Data lines -
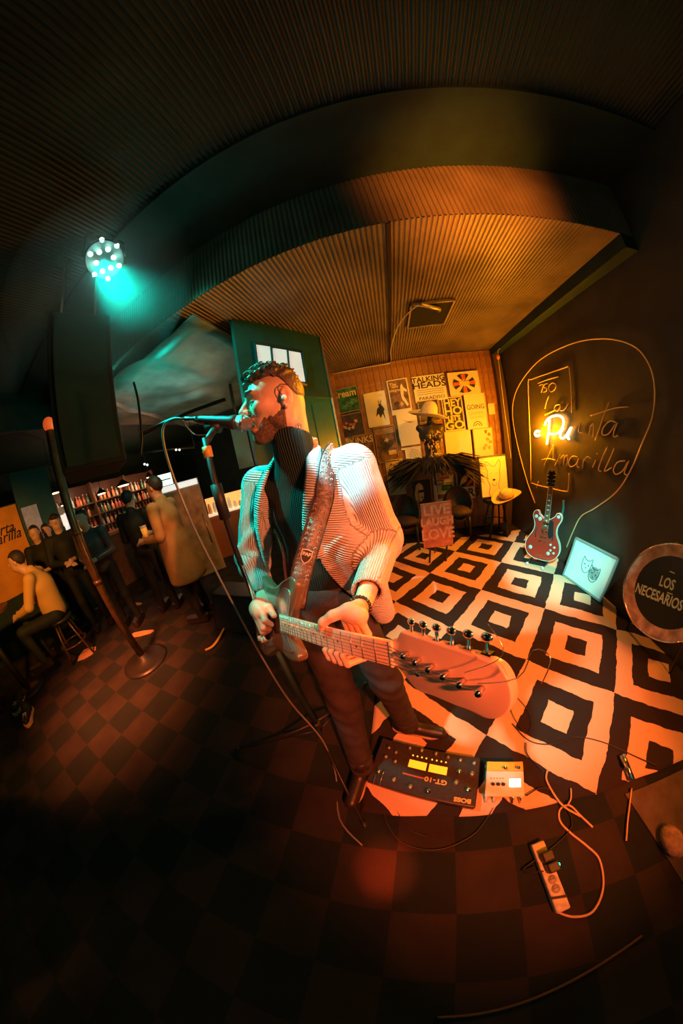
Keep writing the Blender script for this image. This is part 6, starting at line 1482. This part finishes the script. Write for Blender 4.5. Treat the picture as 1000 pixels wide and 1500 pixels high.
MB().tube([(stp.x + .16 * math.cos(k * math.pi / 10), stp.y + .16 * math.sin(k * math.pi / 10), .2) for k in range(21)], .009, 6).build('foot_ring', m_post, stl, smooth=True)
guest((-3.75, -1.0, 0), R_(60), 'dark-clothed person at the left edge beside the high table', m_drk, 1.66, 'table')
tb_ = thing('high_table', 'dark high table at the left edge between two guests', 'table', (-3.72, -.42, 0))
MB().lathe((-3.72, -.42, .90), (0, 0, 1), [(.33, 0), (.34, .01), (.34, .035), (.33, .04)], 32).build('tabletop', m_shelf, tb_, smooth=False); MB().cyl((-3.72, -.42, .03), (-3.72, -.42, .90), .035).build('pedestal', m_black_fr, tb_, smooth=True)
MB().lathe((-3.72, -.42, .001), (0, 0, 1), [(.22, 0), (.22, .02), (.05, .04)], 24).build('base', m_black_fr, tb_, smooth=True)
# trainers of the guest outside the frame
def trainer(px, ang, label):
    p = at(*px, 2, 0); F = Matrix.Translation((p.x, p.y, .002)) @ Matrix.Rotation(ang, 4, 'Z'); t = thing('trainer', label, 'shoe', (p.x, p.y, 0), 'trainers at the left edge')
    o2 = curve_out([(-.13, -.035), (-.13, .035), (0, .036), (.10, .045), (.15, 0), (.10, -.045), (0, -.036)], 4)
    MB().prism(o2, 0, .028, F).build('sole', mat('amber_sole', (0.75, 0.48, 0.15), 0.5), t)
    c_ = F @ Vector((0, 0, 0)); hd_ = F.to_3x3() @ Vector((1, 0, 0))
    def fu(P): d = cone(P, c_ - hd_ * .08 + Vector((0, 0, .05)), c_ + hd_ * .10 + Vector((0, 0, .04)), .042, .030); d = smin(d, cone(P, c_ - hd_ * .08 + Vector((0, 0, .06)), c_ - hd_ * .09 + Vector((0, 0, .10)), .04, .042), .03); return np.maximum(d, .026 - P[..., 2])
    sdf_obj('upper', fu, c_ - Vector((.2, .2, 0)), c_ + Vector((.2, .2, .17)), .009, m_drk, t)
    for k in range(4): MB().tube([F @ Vector((.02 + .022 * k, -.022, .080 - .006 * k)), F @ Vector((.02 + .022 * k, .022, .080 - .006 * k))], .004, 5).build('lace', m_bind, t)
trainer((30, 1035), R_(-35), 'dark trainer with an amber sole at the left edge, the farther one')
trainer((44, 1052), R_(-20), 'dark trainer with an amber sole at the left edge, the nearer one')
# scraps of light-coloured things on the floor among the guests
m_leaf = mat('flyer_paper', (0.62, 0.34, 0.16), 0.8)
for i, (px, w_, h_, a, lb) in enumerate((((208, 928), .30, .10, .5, 'long tan flyer on the floor right of the post base'), ((200, 885), .22, .08, .2, 'small crumpled flyer on the floor behind the post'), ((150, 888), .35, .05, .9, 'thin strip of paper on the floor left of the post'), ((128, 957), .20, .22, .8, 'tan flyer on the floor beneath the bar stool'))):
    p = at(*px, 2, .004); MB().prism(curve_out([(-w_ / 2, -h_ / 2), (w_ / 2, -h_ * .3), (w_ / 2, h_ * .4), (-w_ / 2, h_ / 2)], 2), 0, .004, Matrix.Translation(p) @ Matrix.Rotation(a, 4, 'Z')).build('flyer', m_leaf, label=lb, cat='flyer')
strokes = smooth_path([at(x, y, 2, .03) for x, y in ((301, 952), (312, 946), (322, 932), (330, 918), (340, 908))], 4)
tag(MB().tube(strokes, .012, 6).build('floor_cable', mat('amber_cable', (0.85, 0.5, 0.08), 0.5), smooth=True), 'amber cable lying on the dark floor left of the microphone stand', 'cable')
wd = thing('stage_monitor', 'black wedge monitor on the dark floor behind the microphone stand', 'loudspeaker', (-1.55, 1.45, 0))
o = MB().add([(-1.9, 1.25, .002), (-1.25, 1.25, .002), (-1.25, 1.65, .002), (-1.9, 1.65, .002), (-1.9, 1.40, .36), (-1.25, 1.40, .36), (-1.25, 1.65, .36), (-1.9, 1.65, .36)], [(3, 2, 1, 0), (4, 5, 6, 7), (0, 1, 5, 4), (1, 2, 6, 5), (2, 3, 7, 6), (3, 0, 4, 7)]).build('cabinet', m_black_fr, wd); bevel(o, .01)
MB().add([(-1.86, 1.262, .035), (-1.29, 1.262, .035), (-1.29, 1.385, .33), (-1.86, 1.385, .33)], [(0, 1, 2, 3)]).build('grille', mat('dark_grille', (0.03,0.03,0.03), 0.6), wd)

Task prompt - Look through the material above and work out how many of its lines contain "high". State the number only.

Answer to this task - 3